External Consistency

Preamble

Guises may differ but software apart, there is no serious engineering without comprehensive and consistent modeling; nowadays leading engineering firms are even able to subject symbolic artifacts to actual tests. The main reason for software engineering lagging the pack is models’ unreliability.

Internal vs External Match-up (Paulien Oltheten)

Given that, whatever the correctness and consistency of engineering processes, the quality of outcomes is to be set by the quality of inputs, the use of models (if any) is generally limited to downstream software design. Upstream, the integration of software engineering processes depends on the ability of analysis models to consistently capture the business objects and activities that would be represented as system surrogates.

That can be achieved if the layered approach is used to extend the scope of the Liskov substitution principle, already the cornerstone of model internal consistency. Those principles can be put in action using shadow models.

Sub-type Semantics

According to the substitution principle, the semantics of a description must remain the same at any level of abstraction it appears. Applied to software artifacts it means that if S is a sub-type of T, then objects of type T in a program may be replaced with objects of type S without altering any of the desirable properties of that program.

The same reasoning can be used for the modeling of business objects and activities if, instead of instances of programs, one considers instances of business objects and activities as defined by requirements.

As formally defined by modeling linguistic foundations, objects and activities specified by requirements can be mapped to running of programs. Roles and partitions should be used to lay the ground for abstractions, but as far as requirement are concerned they should be understood as leaves which means that descriptions without extensions (aka abstract tree nodes), are useless and to be avoided.

As a matter of fact, abstract descriptions in requirements may well introduce flaws into analysis models, since their sub-types will lack the common identification mechanism needed to anchor business contexts to system representations. For instance, if standard and scythed chariots are sub-types of some abstract chariot, a versatile chariot will have to change its identity when fitted with scythes, even if the representation of the same chariot at root level will use only one identity.

LiskovChariot
Abstract descriptions cannot support identities

That is only to remind two basic principles regarding system modelling:

  • Sub-typing can only be applied to symbolic objects: it is meaningless for concrete ones, for which one can only use subsets or partitions.
  • By definition, abstract descriptions cannot be mapped to identified business objects.
CimToPim
Mapping variants into subtypes

Those principles can be used to check the consistency of analysis abstractions compared to variants in objects and activities as described by requirements.

Identities vs Aspects

Physical or symbolic, objects and activities are set by concerns. Some may be local to enterprises, some defined by common business activities, and some set along a broader social perspective. While the continuity of business objects and processes has to be supported by consistent and comprehensive identification mechanisms, that’s not the case for roles and features whose elements and semantics may differ with concerns and be adjusted to changes in business opportunities.
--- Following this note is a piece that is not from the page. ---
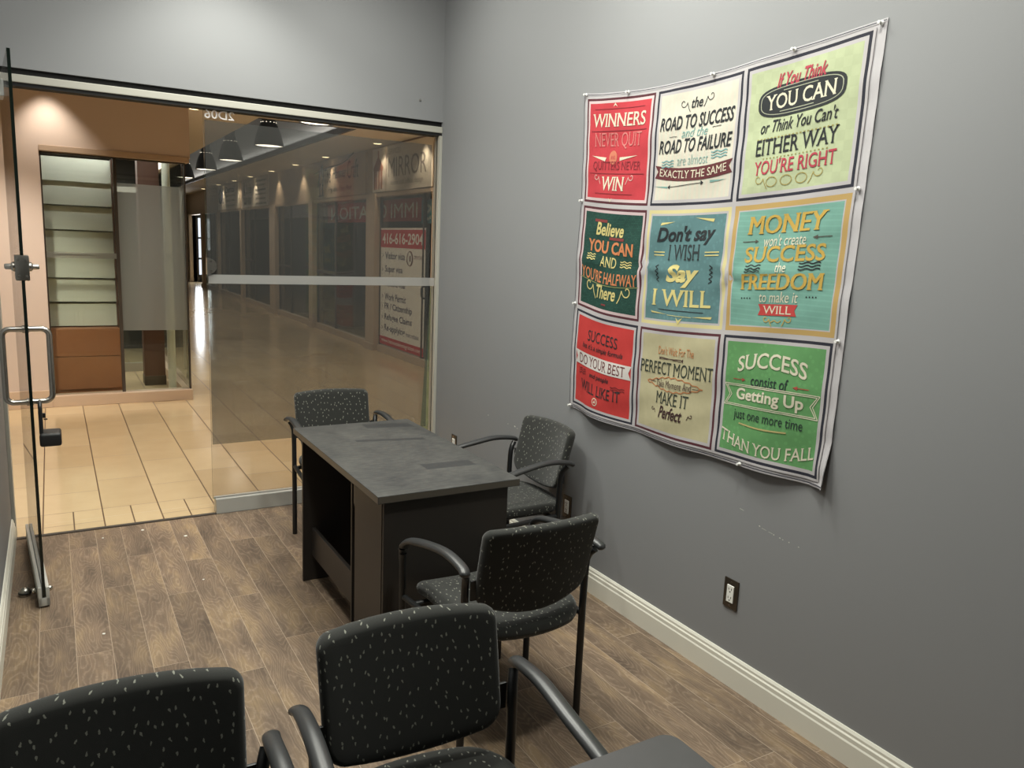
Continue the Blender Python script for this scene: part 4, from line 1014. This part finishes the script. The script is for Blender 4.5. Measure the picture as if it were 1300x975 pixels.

External consistency should therefore distinguish between identities and aspects:

  • Identity (aka structural) consistency is managed by domains in charge of objects life-cycles (create and delete operations) and identification mechanisms (fetch operations). That would target objects, agents, events and processes identified by business processes independently of supporting systems (a).
  • Aspects (aka functional) consistency is managed by domains in charge of aspects (read and update operations). Roles and features semantics defined by use cases (b) will have to be rooted to (aka identified by) primary objects or processes.
ADSM_Reuse
Identification consistency (a/d) vs aspects consistency (b/c)

That distinction can be used to unify external and internal consistency providing a distinction is made between structural inheritance (d) and functional inheritance (c).